■ Exercise details ■
Of the material below, the lines to be retyped are those from the line containing "Write the bpy" through the line containing "return (out[0],out[1],out[2],1.0)", inclusive; reproduce them exactly.

■ Excerpted data ■
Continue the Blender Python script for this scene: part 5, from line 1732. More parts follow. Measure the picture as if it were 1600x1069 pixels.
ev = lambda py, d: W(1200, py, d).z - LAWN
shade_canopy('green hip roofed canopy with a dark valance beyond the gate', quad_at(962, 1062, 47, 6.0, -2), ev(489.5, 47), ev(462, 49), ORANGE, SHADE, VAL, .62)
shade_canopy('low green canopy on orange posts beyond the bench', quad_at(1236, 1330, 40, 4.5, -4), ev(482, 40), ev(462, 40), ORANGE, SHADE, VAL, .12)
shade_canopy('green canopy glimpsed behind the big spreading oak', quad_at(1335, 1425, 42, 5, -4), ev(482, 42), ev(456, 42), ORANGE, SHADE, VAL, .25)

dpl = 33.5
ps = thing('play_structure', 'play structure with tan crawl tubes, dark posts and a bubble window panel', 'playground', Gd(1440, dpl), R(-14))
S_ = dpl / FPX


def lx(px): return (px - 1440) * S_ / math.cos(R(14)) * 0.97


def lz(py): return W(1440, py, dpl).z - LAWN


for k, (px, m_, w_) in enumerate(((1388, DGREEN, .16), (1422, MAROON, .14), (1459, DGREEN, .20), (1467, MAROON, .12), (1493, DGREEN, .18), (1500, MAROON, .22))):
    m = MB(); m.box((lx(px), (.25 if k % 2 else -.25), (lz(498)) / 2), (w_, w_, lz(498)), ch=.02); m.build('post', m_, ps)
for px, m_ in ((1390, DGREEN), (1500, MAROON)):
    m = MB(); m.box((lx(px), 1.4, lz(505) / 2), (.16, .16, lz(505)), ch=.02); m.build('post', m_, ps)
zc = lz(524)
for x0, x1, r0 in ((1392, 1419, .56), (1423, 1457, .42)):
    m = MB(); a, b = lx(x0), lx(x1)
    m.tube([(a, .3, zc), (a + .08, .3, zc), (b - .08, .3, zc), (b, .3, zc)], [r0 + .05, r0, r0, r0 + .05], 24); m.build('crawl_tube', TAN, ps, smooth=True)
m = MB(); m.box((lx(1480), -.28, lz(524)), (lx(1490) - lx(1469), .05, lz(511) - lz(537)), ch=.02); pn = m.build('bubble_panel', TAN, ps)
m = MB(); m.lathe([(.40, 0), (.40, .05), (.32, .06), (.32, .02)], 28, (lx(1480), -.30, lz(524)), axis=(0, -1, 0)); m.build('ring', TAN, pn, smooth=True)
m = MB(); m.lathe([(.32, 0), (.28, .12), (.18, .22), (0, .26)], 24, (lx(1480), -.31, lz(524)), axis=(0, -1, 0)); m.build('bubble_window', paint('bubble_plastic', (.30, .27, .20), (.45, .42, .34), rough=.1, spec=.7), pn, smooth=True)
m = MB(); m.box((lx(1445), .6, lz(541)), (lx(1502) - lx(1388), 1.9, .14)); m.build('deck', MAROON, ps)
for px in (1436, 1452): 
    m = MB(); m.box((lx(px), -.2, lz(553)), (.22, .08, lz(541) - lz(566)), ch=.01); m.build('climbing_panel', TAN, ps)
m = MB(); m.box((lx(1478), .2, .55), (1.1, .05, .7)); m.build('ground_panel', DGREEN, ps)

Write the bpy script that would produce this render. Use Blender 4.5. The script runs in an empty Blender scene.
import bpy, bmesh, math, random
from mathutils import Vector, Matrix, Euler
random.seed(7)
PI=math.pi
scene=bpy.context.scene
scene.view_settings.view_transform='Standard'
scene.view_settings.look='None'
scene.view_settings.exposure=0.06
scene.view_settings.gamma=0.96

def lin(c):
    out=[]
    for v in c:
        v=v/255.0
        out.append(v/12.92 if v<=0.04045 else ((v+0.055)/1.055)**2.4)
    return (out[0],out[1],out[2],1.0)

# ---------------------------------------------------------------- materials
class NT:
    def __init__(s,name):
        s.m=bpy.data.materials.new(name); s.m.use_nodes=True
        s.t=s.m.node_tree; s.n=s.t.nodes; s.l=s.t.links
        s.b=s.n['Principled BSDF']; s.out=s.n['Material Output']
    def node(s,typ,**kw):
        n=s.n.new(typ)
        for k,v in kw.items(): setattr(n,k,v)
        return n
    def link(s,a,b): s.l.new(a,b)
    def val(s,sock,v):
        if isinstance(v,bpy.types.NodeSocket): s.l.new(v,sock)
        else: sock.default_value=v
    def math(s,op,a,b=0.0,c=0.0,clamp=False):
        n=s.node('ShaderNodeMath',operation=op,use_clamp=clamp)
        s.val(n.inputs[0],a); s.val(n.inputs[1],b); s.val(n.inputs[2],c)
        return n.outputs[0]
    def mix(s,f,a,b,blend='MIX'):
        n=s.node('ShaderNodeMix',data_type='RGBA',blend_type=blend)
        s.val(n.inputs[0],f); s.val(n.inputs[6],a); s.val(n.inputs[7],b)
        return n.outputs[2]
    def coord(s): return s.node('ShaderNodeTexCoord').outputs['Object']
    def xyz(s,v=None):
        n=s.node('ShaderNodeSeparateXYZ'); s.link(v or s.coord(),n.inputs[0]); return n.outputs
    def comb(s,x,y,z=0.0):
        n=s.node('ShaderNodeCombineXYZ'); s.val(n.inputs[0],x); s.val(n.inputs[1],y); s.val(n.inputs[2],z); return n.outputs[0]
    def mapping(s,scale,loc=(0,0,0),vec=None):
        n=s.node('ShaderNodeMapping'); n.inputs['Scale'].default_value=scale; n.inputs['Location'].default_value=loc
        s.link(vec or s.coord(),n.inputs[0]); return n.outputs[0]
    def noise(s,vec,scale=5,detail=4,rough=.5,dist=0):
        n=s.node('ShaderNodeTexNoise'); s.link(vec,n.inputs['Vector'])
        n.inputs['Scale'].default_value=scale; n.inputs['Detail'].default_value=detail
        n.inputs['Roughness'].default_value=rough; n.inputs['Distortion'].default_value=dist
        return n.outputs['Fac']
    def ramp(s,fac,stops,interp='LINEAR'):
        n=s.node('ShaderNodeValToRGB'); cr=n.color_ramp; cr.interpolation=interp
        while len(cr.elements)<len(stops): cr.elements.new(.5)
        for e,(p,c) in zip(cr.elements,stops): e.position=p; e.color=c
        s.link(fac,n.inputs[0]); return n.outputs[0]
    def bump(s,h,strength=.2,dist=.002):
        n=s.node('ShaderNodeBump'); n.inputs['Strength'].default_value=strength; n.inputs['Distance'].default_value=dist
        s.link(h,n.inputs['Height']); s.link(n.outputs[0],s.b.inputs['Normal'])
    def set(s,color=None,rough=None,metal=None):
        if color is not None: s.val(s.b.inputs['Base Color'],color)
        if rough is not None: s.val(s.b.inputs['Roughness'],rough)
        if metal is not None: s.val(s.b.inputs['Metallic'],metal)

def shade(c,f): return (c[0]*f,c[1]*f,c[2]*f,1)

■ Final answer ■
Write the bpy script that would produce this render. Use Blender 4.5. The script runs in an empty Blender scene.
import bpy, bmesh, math, random
from mathutils import Vector, Matrix, Euler
random.seed(7)
PI=math.pi
scene=bpy.context.scene
scene.view_settings.view_transform='Standard'
scene.view_settings.look='None'
scene.view_settings.exposure=0.06
scene.view_settings.gamma=0.96

def lin(c):
    out=[]
    for v in c:
        v=v/255.0
        out.append(v/12.92 if v<=0.04045 else ((v+0.055)/1.055)**2.4)
    return (out[0],out[1],out[2],1.0)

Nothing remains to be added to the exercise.